Если взять новейшие труды по диалектическому материализму, например книгу Б. Быховского «Очерк философии диалектического материализма» (1930 г.), в которой очень подчеркнуто стремление стоять на уровне современной философской культуры и отгородиться от упрощенности механистического миропонимания, то станет особенно ясно, что этот материализм непоследователен и что он сохраняет за собою право называть себя материализмом только потому, что не доводит анализа до конца, произвольно называет все существующее матернею и не даёт точного ответа на вопрос, как соотносятся друг с другом различные стороны (механическая и психическая) в том целом, которое он обозначает словом «материя». С философской, т. е. теоретико-познавательной точки зрения, говорит Быховский (вслед за Гольбахом, Плехановым Лениным), материею называется то, «что, действуя на наши органы чувств, производит ощущение». С точки же зрения физики он отказывается дать определение материи через род и видовой признак потому что «материя есть все существующее» и, следовательно, нельзя найти более общее понятие, под которое её можно подвести (78).
Все в мире есть материя и её проявления. Также и сознание принадлежит к числу проявлений материи: оно есть функция определенным образом организованного существа (82). Из этого заявления, казалось бы, вытекает, что Быховский является сторонником каузального материализма т. е. учения, что сознание причинно обусловлено материальными процессами. Однако он определенно утверждает, что «материальное изменение вызывает только материальное же изменение», и удовлетворяется заявлением, что «бытие и сознание являются не двумя разорванными сущностями, а единством материи и свойства» (84).

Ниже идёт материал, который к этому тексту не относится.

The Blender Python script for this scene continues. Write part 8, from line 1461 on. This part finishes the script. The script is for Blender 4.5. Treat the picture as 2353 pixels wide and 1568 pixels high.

«Субъективное не отвергается, а субординируется в объективной реальности как её черта, сторона» (111). Однако понять это учение как атрибутивный материализм нельзя ввиду определенного заявления что сознание есть не первичное свойство материи, а продукт высокой ступени эволюции (83), производное свойство «объективной реальности» (111). Таким образом, автор книги удовлетворяется спасительною неопределенностью в этом пункте, всегда оказывающемся роковым для материализма при углубленном исследовании.